A free press for free citizens

These events in Greece, and the corresponding American events, were reported in detail in the newspapers, a free press being one of the glories of democracy, here as in Greece. Greeks take their newspapers seriously, more so than Americans, as witnessed by the morning television news programs, which consist of reports on what appeared in the day's printed news.

Another glory -- a greatly underrated glory -- of a free democracy is the extent to which government actions, those important stories reported in the newspapers, do not absolutely control people's lives. Whether PASOK or the Republicans gain or lose a few seats will not determine whether I am free to live in my house, go to my job, enjoy my loved ones, and otherwise live as I choose.

In America, as in modern Greece, the rise or fall of a political party will not mean that some must go into exile or prison, nor face privation or death. Democracy's promise that every citizen have a say in how he will be governed can be fulfilled only in a society that makes it safe to be on the losing side or to take no side.


Eating, drinking, smoking

Greeks, living under a form of democratic socialism, are accustomed to more state intervention in their economic life than most Americans can reconcile with freedom.

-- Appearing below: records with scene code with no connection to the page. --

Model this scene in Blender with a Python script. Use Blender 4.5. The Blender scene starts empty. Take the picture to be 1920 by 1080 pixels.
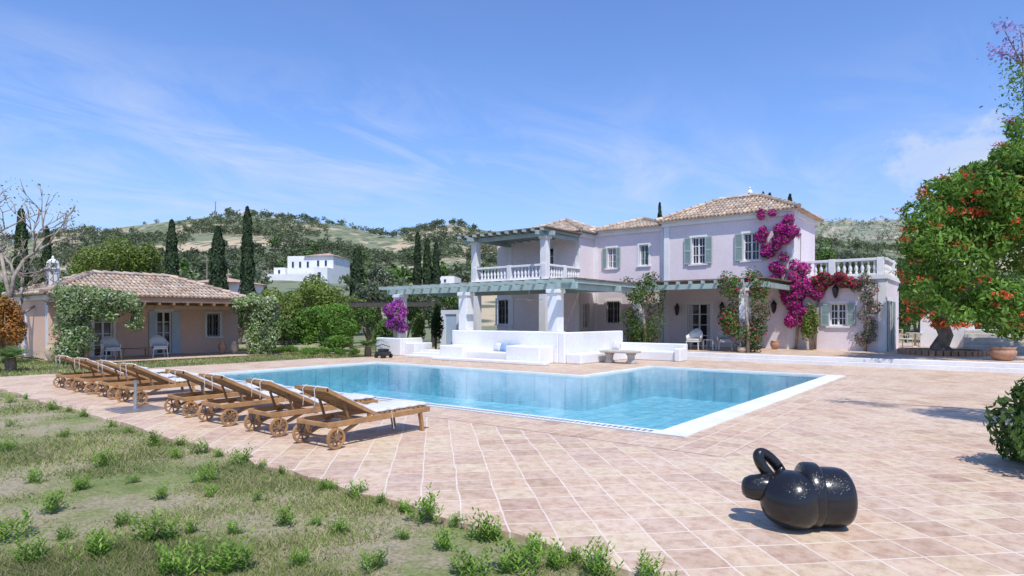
import bpy, math, random
import numpy as np
rng=np.random.default_rng(11); random.seed(11)
rad=math.radians
f=1168.;H0=1.8;HY=597.
Fx,Fy=-.6146,.7889; Rx,Ry=.7889,.6146
YAW=rad(37.92)
C=bpy.context.scene.collection
def PY(px,Y):
    k=(px-960)/f; return (Y*(Fx+Rx*k), Y*(Fy+Ry*k))
def G(px,py,z=0): return PY(px, f*(H0-z)/(py-HY))
def onx(px,x0):
    k=(px-960)/f; Y=x0/(Fx+Rx*k); return Y*(Fy+Ry*k)
def ony(px,y0):
    k=(px-960)/f; Y=y0/(Fy+Ry*k); return Y*(Fx+Rx*k)
def dist(x,y): return Fx*x+Fy*y
def ZZ(py,Y): return H0+(HY-py)*Y/f
# ------------------------------------------------------------ materials
def newmat(name):
    m=bpy.data.materials.new(name); m.use_nodes=True; nt=m.node_tree
    for n in list(nt.nodes): nt.nodes.remove(n)
    out=nt.nodes.new('ShaderNodeOutputMaterial'); b=nt.nodes.new('ShaderNodeBsdfPrincipled')
    nt.links.new(b.outputs[0],out.inputs[0]); return m,nt,b,out
def ramp(nt,fac,stops):
    r=nt.nodes.new('ShaderNodeValToRGB'); e=r.color_ramp.elements
    while len(e)<len(stops): e.new(.5)
    for i,(p,c) in enumerate(stops): e[i].position=p; e[i].color=(*c,1)
    nt.links.new(fac,r.inputs[0]); return r.outputs[0]
def noise(nt,scale,detail=4,vec=None,rough=.55):
    n=nt.nodes.new('ShaderNodeTexNoise'); n.inputs['Scale'].default_value=scale; n.inputs['Detail'].default_value=detail; n.inputs['Roughness'].default_value=rough
    if vec: nt.links.new(vec,n.inputs['Vector'])
    return n.outputs[0]
def pos(nt): return nt.nodes.new('ShaderNodeNewGeometry').outputs['Position']
def mix(nt,a,b,fac,mode='MIX'):
    m=nt.nodes.new('ShaderNodeMix'); m.data_type='RGBA'; m.blend_type=mode
    for s,v in ((m.inputs['Factor'],fac),(m.inputs['A'],a),(m.inputs['B'],b)):
        if hasattr(v,'is_output'): nt.links.new(v,s)
        elif isinstance(v,(int,float)): s.default_value=v
        else: s.default_value=(*v,1)
    return m.outputs['Result']
def bump(nt,b,h,strength=.3,d=.02):
    n=nt.nodes.new('ShaderNodeBump'); n.inputs['Strength'].default_value=strength; n.inputs['Distance'].default_value=d
    nt.links.new(h,n.inputs['Height']); nt.links.new(n.outputs[0],b.inputs['Normal'])
def pm(name,col,rough=.7,var=.25,scale=1.5,bs=40,bst=.15,metal=0,fine=True):
    m,nt,b,o=newmat(name); p=pos(nt)
    dark=tuple(c*(1-var) for c in col); lite=tuple(min(1,c*(1+var*.35)) for c in col)
    c=ramp(nt,noise(nt,scale,6,p,.6),[(.3,dark),(.62,lite)])
    if fine: c=mix(nt,c,(.5,.5,.5),ramp(nt,noise(nt,scale*14,3,p),[(.35,(.12,.12,.12)),(.6,(0,0,0))]),'MULTIPLY')
    nt.links.new(c,b.inputs['Base Color']); b.inputs['Roughness'].default_value=rough; b.inputs['Metallic'].default_value=metal
    if bst: bump(nt,b,noise(nt,bs,4,p),bst,.01)
    return m
def leafmat(name,cols,tr=.3,ns=.9,lo=.62):
    m,nt,b,o=newmat(name); g=nt.nodes.new('ShaderNodeNewGeometry')
    st=[(i/(len(cols)-1) if len(cols)>1 else 0,c) for i,c in enumerate(cols)]
    c=ramp(nt,g.outputs['Random Per Island'],st)
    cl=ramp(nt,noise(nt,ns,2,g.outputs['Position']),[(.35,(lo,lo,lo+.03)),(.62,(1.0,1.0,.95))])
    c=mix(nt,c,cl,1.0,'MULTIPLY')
    nt.links.new(c,b.inputs['Base Color']); b.inputs['Roughness'].default_value=.6; b.inputs['Specular IOR Level'].default_value=.25
    t=nt.nodes.new('ShaderNodeBsdfTranslucent'); nt.links.new(c,t.inputs[0])
    mx=nt.nodes.new('ShaderNodeMixShader'); mx.inputs[0].default_value=tr
    nt.links.new(b.outputs[0],mx.inputs[1]); nt.links.new(t.outputs[0],mx.inputs[2]); nt.links.new(mx.outputs[0],o.inputs[0])
    return m
def tilemat(name,ang,size,cols,mort):
    m,nt,b,o=newmat(name); p=pos(nt)
    mp=nt.nodes.new('ShaderNodeMapping'); mp.inputs['Rotation'].default_value=(0,0,ang); mp.inputs['Location'].default_value=(.07,.11,0)
    nt.links.new(p,mp.inputs[0]); v=mp.outputs[0]
    wn=nt.nodes.new('ShaderNodeTexNoise'); wn.inputs['Scale'].default_value=1.7; nt.links.new(v,wn.inputs['Vector'])
    va=nt.nodes.new('ShaderNodeVectorMath'); va.operation='MULTIPLY_ADD'; nt.links.new(wn.outputs['Color'],va.inputs[0]); va.inputs[1].default_value=(.05,.05,0); nt.links.new(v,va.inputs[2]); v=va.outputs[0]
    br=nt.nodes.new('ShaderNodeTexBrick'); br.offset=0; br.squash=1; br.inputs['Scale'].default_value=1; br.inputs['Brick Width'].default_value=size; br.inputs['Row Height'].default_value=size
    br.inputs['Mortar Size'].default_value=.011; br.inputs['Mortar Smooth'].default_value=.45; nt.links.new(v,br.inputs['Vector'])
    dv=nt.nodes.new('ShaderNodeVectorMath'); dv.operation='DIVIDE'; dv.inputs[1].default_value=(size,size,1); nt.links.new(v,dv.inputs[0])
    fl=nt.nodes.new('ShaderNodeVectorMath'); fl.operation='FLOOR'; nt.links.new(dv.outputs[0],fl.inputs[0])
    sp=nt.nodes.new('ShaderNodeSeparateXYZ'); nt.links.new(fl.outputs[0],sp.inputs[0]); cb=nt.nodes.new('ShaderNodeCombineXYZ'); nt.links.new(sp.outputs[0],cb.inputs[0]); nt.links.new(sp.outputs[1],cb.inputs[1])
    w=nt.nodes.new('ShaderNodeTexWhiteNoise'); nt.links.new(cb.outputs[0],w.inputs['Vector'])
    c=ramp(nt,w.outputs['Value'],[(i/(len(cols)-1),q) for i,q in enumerate(cols)])
    c=mix(nt,c,(.66,.55,.45),ramp(nt,noise(nt,.5,6,p,.65),[(.40,(.04,.04,.04)),(.70,(.5,.5,.5))]))
    c=mix(nt,c,(.68,.58,.52),ramp(nt,noise(nt,8,7,p,.75),[(.38,(.75,.75,.75)),(.55,(0,0,0))]),'MULTIPLY')
    jf=mix(nt,(0,0,0),br.outputs['Fac'],ramp(nt,noise(nt,2.5,4,p),[(.3,(.5,.5,.5)),(.6,(1,1,1))]))
    c=mix(nt,c,mort,jf)
    nt.links.new(c,b.inputs['Base Color']); b.inputs['Roughness'].default_value=.62
    iv=nt.nodes.new('ShaderNodeMath'); iv.operation='SUBTRACT'; iv.inputs[0].default_value=1; nt.links.new(br.outputs['Fac'],iv.inputs[1])
    bump(nt,b,iv.outputs[0],.35,.008); return m
T3=[(.46,.31,.21),(.60,.44,.31),(.54,.41,.27),(.43,.28,.20),(.62,.47,.34),(.51,.35,.25),(.60,.48,.32),(.55,.38,.26),(.48,.34,.26)]
M={}
M['tile']=tilemat('terracotta_tile',rad(45),.38,T3,(.68,.58,.49))
M['tile2']=tilemat('terracotta_border_tile',0,.34,T3,(.68,.58,.49))
M['white']=pm('white_plaster',(.74,.74,.745),.75,.10,.7,30,.15)
M['coping']=pm('pale_stone_coping',(.70,.69,.66),.7,.12,1.2,30,.12)
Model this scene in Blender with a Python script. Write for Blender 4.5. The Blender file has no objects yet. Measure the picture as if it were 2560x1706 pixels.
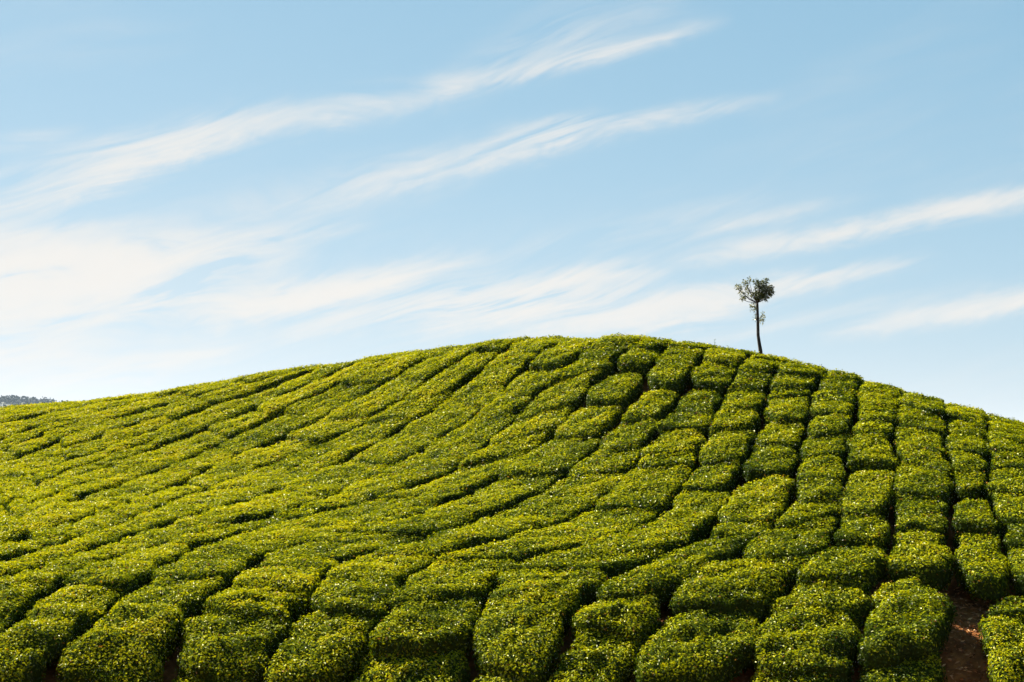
import bpy, math, time
import numpy as np
from mathutils import Vector, Matrix

T0 = time.time()
sc = bpy.context.scene
COL = sc.collection
rad = math.radians

# ------------------------------------------------------------------ camera
CAM_Z = 6.0
PITCH = 4.037
cam_d = bpy.data.cameras.new('camera')
cam_d.sensor_width = 36.0
cam_d.lens = 55.39
cam_d.clip_start = 0.1
cam_d.clip_end = 9000.0
cam = bpy.data.objects.new('camera', cam_d)
COL.objects.link(cam)
cam.location = (0, 0, CAM_Z)
cam.rotation_euler = (rad(90 + PITCH), 0, 0)
sc.camera = cam

# ------------------------------------------------------------------ light
SUN_AZ = -47.0      # degrees from the view direction, negative = to the left
SUN_EL = 39.0
SUN_STRENGTH = 5.0
SKY_STRENGTH = 0.05
EXPOSURE = 2.55
sc.view_settings.view_transform = 'Standard'
sc.view_settings.look = 'None'
sc.view_settings.gamma = 1.0
sc.view_settings.use_curve_mapping = False
sc.view_settings.exposure = EXPOSURE
sc.cycles.max_bounces = 4
sc.cycles.diffuse_bounces = 2
sc.cycles.glossy_bounces = 2
sc.cycles.transmission_bounces = 3
sc.cycles.volume_bounces = 0
sc.cycles.transparent_max_bounces = 4

to_sun = Vector((math.sin(rad(SUN_AZ)) * math.cos(rad(SUN_EL)), math.cos(rad(SUN_AZ)) * math.cos(rad(SUN_EL)), math.sin(rad(SUN_EL))))
sun_d = bpy.data.lights.new('sun', 'SUN')
sun_d.energy = SUN_STRENGTH
sun_d.angle = rad(0.53)
sun_d.color = (1.0, 0.93, 0.80)
sun = bpy.data.objects.new('sun', sun_d)
COL.objects.link(sun)
sun.location = (-40, 20, 60)
sun.rotation_euler = to_sun.to_track_quat('Z', 'Y').to_euler()

world = bpy.data.worlds.new('World')
sc.world = world
world.use_nodes = True
wt = world.node_tree
wt.nodes.clear()
WN, WL = wt.nodes, wt.links


def wmath(op, a, b=None, c=None, clamp=False):
    n = WN.new('ShaderNodeMath')
    n.operation = op
    n.use_clamp = clamp
    for i, v in enumerate((a, b, c)):
        if v is None:
            continue
        if isinstance(v, (int, float)):
            n.inputs[i].default_value = v
        else:
            WL.new(v, n.inputs[i])
    return n.outputs[0]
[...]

But the Greeks I met were equally surprised that Americans subject so much of their private lives to public scrutiny. When the late prime minister, then in his 70s, left his wife of 40 years for a woman half his age, one Athenian was quoted in the news saying, "I don't support Papandreou's politics, but the man is fantastic. For a man of that age, he has shown all his organs are still functioning." I heard this sentiment expressed time and again when Greeks asked me about the Clinton "I didn't have sex with her, she had sex with me" scandal.

Greeks enjoy good times, good food, good drinks, and cigarettes with friends. People I met were puzzled by Americans' puritanical self-denial of these carnal pleasures. Of course today's Puritans, as of old, are not content to deny themselves, they want control others' taste in food, drink, and smoking. My friends in Greece find that a disturbing, even undemocratic, attitude.

I think the birthplace of democracy still has something to teach us about freedom, at least in the area of personal choices.


Lee Street resident David Trumbull is chairman of the Cambridge Republican City Committee.